The Princess Bride 30th Ann. Ed.

Satine

New Member
How many of you have seen the movie? A lot of you I would imagine.

Did you know there was a book?

As an non-avid reader I picked this one up because I had a friend who loved the book, so I got it to see if it compared to the movie. I know what you're thinking, the book is always better. Well the only real books, besides fairy tales, that I personally have read and saw the movies was Harry Potter, like the rest of the planet. And some for school like Hamlet and Romeo and Juliet so i didn't have to read the whole book. You know what I'm sayin'!

It's amazing how much more information there is about the characters. Did you know that Fezzik was a wrestler who has bested 6 men at one time, who also can't handle the sight of blood and the one thing that scares him more then anything is to be alone? Or that Inigo, well we know that he studied for 20 years, but now we know the whole story of his fathers murder. Buttercup and Westley have a much longer realtionship. I didn't even know that that Six fingered man had a wife? Who apparently was the fashion trend setter for the world. Or that PRince Humperdinck instead of the Pit of Dispare had a whole Zoo of Death where he has five different levels of aminals to play with that he can hunt. That guys is messed up let me tell you.

The 30th ann ed has two introductions. One from the 30th ann and from the 25th ann. They both tell you about how William Goldman, (who abbridged S. Morgenstern's original version to only include the "good parts") and his family grew up with this book. He tells us about taking his grandson to the Princess Bride Museum in Florin City, and seeing the Six-fingered Sword that Inigo's father Dimongo Montoya crafted. It also tells about how Goldman was sick when his father, with a speaking problem, read it to him while he was in bed with pneumonia.

Interesting fact that Stephen King is actually related to people in Florin still. He has a part in the story as well.

More interesting, while visiting the museum, Goldman finds the first chapter to the second book that never saw the light of day. Until now, where Goldman, after much trouble with the Morgenstern estate, is allowed to translate the first chapter and it's at the end of the book.

I highly reccomend this for reading to your children or to your self. It's even more wonderful now then when I was 4 when the movie came out.

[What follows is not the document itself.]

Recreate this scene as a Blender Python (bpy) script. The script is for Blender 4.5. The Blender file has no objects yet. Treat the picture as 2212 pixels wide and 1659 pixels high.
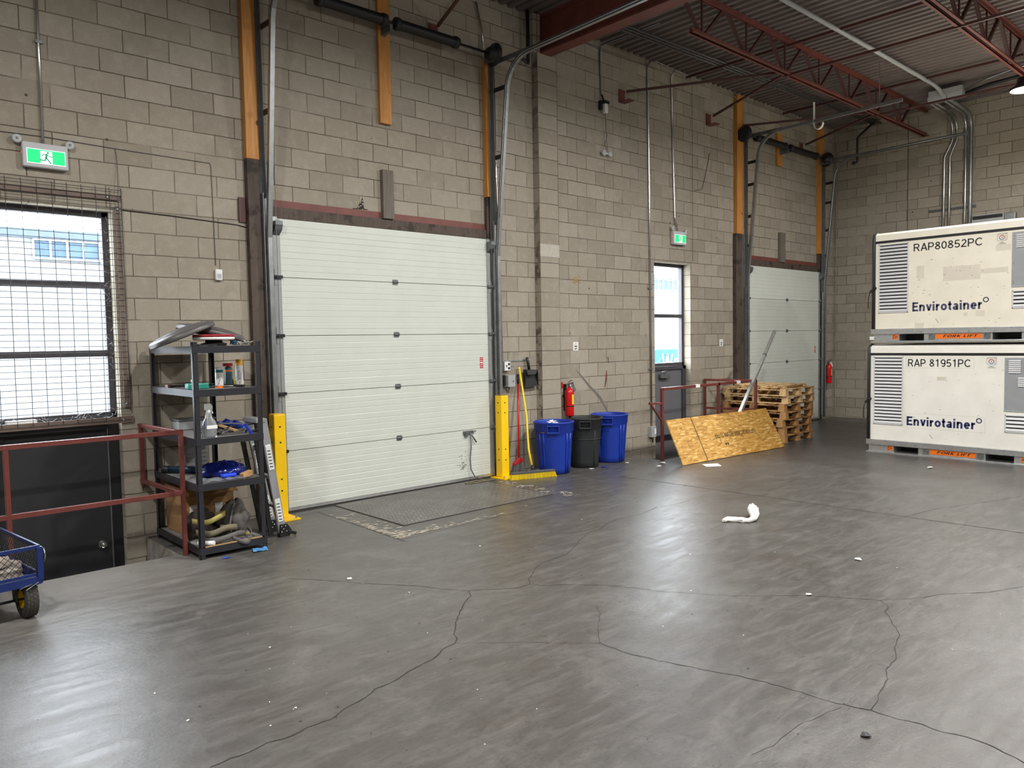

Based on actual events of the past, this is trualy a tale of True Love and High Adventure.




Or is it?
 

SamSpade

Well-Known Member
Read it a few years back. Funny the things you remember. Like the Harry Potter books and the Lord of the Rings, I kept noticing how often the dialogue exactly matched the screen version.

I didn't like how Goldman ended it. Well sort of. I was never sure how serious he was about it.
 

Satine

New Member
Which part the Princess Bride or Buttercup's Baby?

Yeah, it does jsut sorta end but it picks uup right again in Buttercup's Baby have you read that one yet?